[start]
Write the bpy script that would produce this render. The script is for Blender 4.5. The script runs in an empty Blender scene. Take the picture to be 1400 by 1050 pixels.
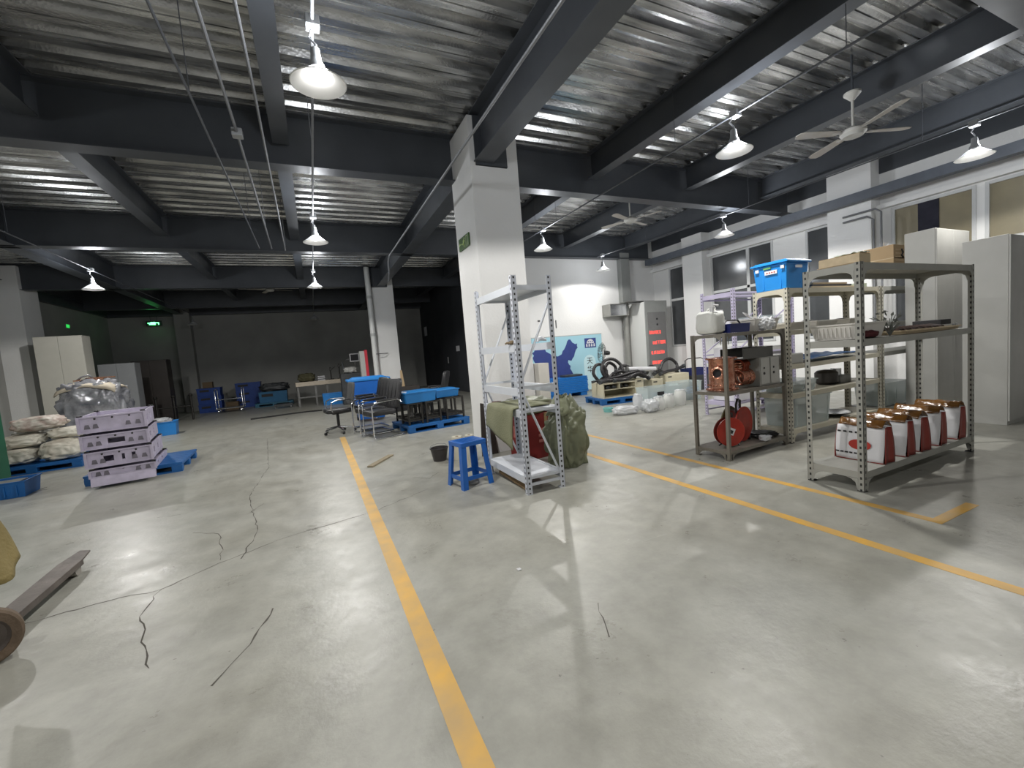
import bpy, bmesh, math, random
from mathutils import Vector, Matrix, Euler, noise
PI = math.pi
R = math.radians
C = bpy.context.scene.collection
scene = bpy.context.scene

# ---------------------------------------------------------------- camera
cam_data = bpy.data.cameras.new('camera')
cam_data.sensor_width = 36.0
cam_data.sensor_fit = 'HORIZONTAL'
cam_data.lens = 36.0 * 583.47 / 1400.0
cam_data.clip_start = 0.05
cam_data.clip_end = 200
cam = bpy.data.objects.new('camera', cam_data)
C.objects.link(cam)
yaw, pitch, roll = 0.4305508, -0.0763084, -0.0811428
F = Vector((math.sin(yaw) * math.cos(pitch), math.cos(yaw) * math.cos(pitch), math.sin(pitch)))
RT = Vector((math.cos(yaw), -math.sin(yaw), 0))
UP = RT.cross(F)
R2 = math.cos(roll) * RT + math.sin(roll) * UP
U2 = -math.sin(roll) * RT + math.cos(roll) * UP
mw = Matrix.Identity(4)
for i in range(3):
    mw[i][0], mw[i][1], mw[i][2] = R2[i], U2[i], -F[i]
mw[0][3], mw[1][3], mw[2][3] = 0.0, 0.0, 1.35
cam.matrix_world = mw
scene.camera = cam

# ---------------------------------------------------------------- world, view
w = bpy.data.worlds.new('night')
scene.world = w
w.use_nodes = True
w.node_tree.nodes['Background'].inputs['Color'].default_value = (0.02, 0.025, 0.035, 1)
w.node_tree.nodes['Background'].inputs['Strength'].default_value = 0.3
scene.view_settings.view_transform = 'Standard'
scene.view_settings.look = 'None'
scene.view_settings.gamma = 1
scene.view_settings.use_curve_mapping = False
scene.view_settings.exposure = 1.45
LAMP_W = 75.0
scene.cycles.max_bounces = 6
scene.cycles.diffuse_bounces = 4
scene.cycles.glossy_bounces = 3
scene.cycles.transparent_max_bounces = 8
scene.cycles.sample_clamp_indirect = 3.0
scene.cycles.caustics_reflective = False
scene.cycles.caustics_refractive = False

# ---------------------------------------------------------------- materials
MATS = {}
def mat(name, col, rough=0.5, metal=0.0, var=0.0, scale=6.0, bump=0.0, bscale=None, col2=None, emit=None, alpha=1.0, trans=0.0, coat=0.0, sub=None, stretch=None, detail=6):
    """principled with a noise mix of two colours, noise roughness and optional bump"""
    if name in MATS: return MATS[name]
    m = bpy.data.materials.new(name)
    m.use_nodes = True
    nt = m.node_tree; N = nt.nodes; L = nt.links
    b = N['Principled BSDF']
    c4 = (*col, 1)
    b.inputs['Base Color'].default_value = c4
    b.inputs['Roughness'].default_value = rough
    b.inputs['Metallic'].default_value = metal
    if coat:
        b.inputs['Coat Weight'].default_value = coat
        b.inputs['Coat Roughness'].default_value = 0.15
    if trans: b.inputs['Transmission Weight'].default_value = trans
    if alpha < 1: b.inputs['Alpha'].default_value = alpha
    if emit:
        b.inputs['Emission Color'].default_value = (*emit[:3], 1)
        b.inputs['Emission Strength'].default_value = emit[3]
    if var or bump or col2:
        tc = N.new('ShaderNodeTexCoord')
        mp = N.new('ShaderNodeMapping')
        L.new(tc.outputs['Object'], mp.inputs['Vector'])
        if stretch: mp.inputs['Scale'].default_value = stretch
        n = N.new('ShaderNodeTexNoise')
        n.inputs['Scale'].default_value = scale
        n.inputs['Detail'].default_value = detail
        L.new(mp.outputs['Vector'], n.inputs['Vector'])
    if var or col2:
        r = N.new('ShaderNodeValToRGB')
        r.color_ramp.elements[0].position = 0.3
        r.color_ramp.elements[1].position = 0.7
        d = col2 if col2 else tuple(c * (1 - var) for c in col)
        r.color_ramp.elements[0].color = (*d, 1)
        r.color_ramp.elements[1].color = c4
        L.new(n.outputs['Fac'], r.inputs['Fac'])
        L.new(r.outputs['Color'], b.inputs['Base Color'])
        mr = N.new('ShaderNodeMapRange')
        mr.inputs['To Min'].default_value = min(1, rough * 1.2)
        mr.inputs['To Max'].default_value = rough * 0.8
        L.new(n.outputs['Fac'], mr.inputs['Value'])
        L.new(mr.outputs['Result'], b.inputs['Roughness'])
    if bump:
        n2 = N.new('ShaderNodeTexNoise')
        n2.inputs['Scale'].default_value = bscale or scale * 3
        n2.inputs['Detail'].default_value = 4
        L.new(mp.outputs['Vector'], n2.inputs['Vector'])
        bp = N.new('ShaderNodeBump')
        bp.inputs['Strength'].default_value = bump
        bp.inputs['Distance'].default_value = 0.02
        L.new(n2.outputs['Fac'], bp.inputs['Height'])
        L.new(bp.outputs['Normal'], b.inputs['Normal'])
    MATS[name] = m
    return m

def perforated(name, col, rough=0.45, metal=0.0, pitch=0.05):
    """steel angle with a row of punched slots; u runs across a face, v along it (metres)"""
    m = mat(name, col, rough, metal, var=0.12, scale=9)
    nt = m.node_tree; N = nt.nodes; L = nt.links
    b = N['Principled BSDF']
    uv = N.new('ShaderNodeUVMap'); uv.uv_map = 'UVMap'
    sp = N.new('ShaderNodeSeparateXYZ'); L.new(uv.outputs['UV'], sp.inputs[0])
    def mth(op, a, bb=None):
        x = N.new('ShaderNodeMath'); x.operation = op
        for k, v in enumerate((a, bb)):
            if v is None: continue
            if isinstance(v, (int, float)): x.inputs[k].default_value = v
            else: L.new(v, x.inputs[k])
        return x.outputs[0]
    u = mth('LESS_THAN', mth('ABSOLUTE', mth('SUBTRACT', sp.outputs['X'], 0.5)), 0.16)
    v = mth('LESS_THAN', mth('FRACT', mth('DIVIDE', sp.outputs['Y'], pitch)), 0.42)
    hole = mth('MULTIPLY', u, v)
    mx = N.new('ShaderNodeMix'); mx.data_type = 'RGBA'
    L.new(hole, mx.inputs['Factor'])
    src = b.inputs['Base Color'].links[0].from_socket
    L.new(src, mx.inputs['A'])
    mx.inputs['B'].default_value = (0.015, 0.015, 0.015, 1)
    L.new(mx.outputs['Result'], b.inputs['Base Color'])
    return m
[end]
▶ WRITTEN INSTRUCTION: Skip the pictures and restate exactly the lines from the beginning of the listing to the line with "scene.camera = cam", that line included.

▶ WRITTEN REPLY:
Write the bpy script that would produce this render. The script is for Blender 4.5. The script runs in an empty Blender scene. Take the picture to be 1400 by 1050 pixels.
import bpy, bmesh, math, random
from mathutils import Vector, Matrix, Euler, noise
PI = math.pi
R = math.radians
C = bpy.context.scene.collection
scene = bpy.context.scene

# ---------------------------------------------------------------- camera
cam_data = bpy.data.cameras.new('camera')
cam_data.sensor_width = 36.0
cam_data.sensor_fit = 'HORIZONTAL'
cam_data.lens = 36.0 * 583.47 / 1400.0
cam_data.clip_start = 0.05
cam_data.clip_end = 200
cam = bpy.data.objects.new('camera', cam_data)
C.objects.link(cam)
yaw, pitch, roll = 0.4305508, -0.0763084, -0.0811428
F = Vector((math.sin(yaw) * math.cos(pitch), math.cos(yaw) * math.cos(pitch), math.sin(pitch)))
RT = Vector((math.cos(yaw), -math.sin(yaw), 0))
UP = RT.cross(F)
R2 = math.cos(roll) * RT + math.sin(roll) * UP
U2 = -math.sin(roll) * RT + math.cos(roll) * UP
mw = Matrix.Identity(4)
for i in range(3):
    mw[i][0], mw[i][1], mw[i][2] = R2[i], U2[i], -F[i]
mw[0][3], mw[1][3], mw[2][3] = 0.0, 0.0, 1.35
cam.matrix_world = mw
scene.camera = cam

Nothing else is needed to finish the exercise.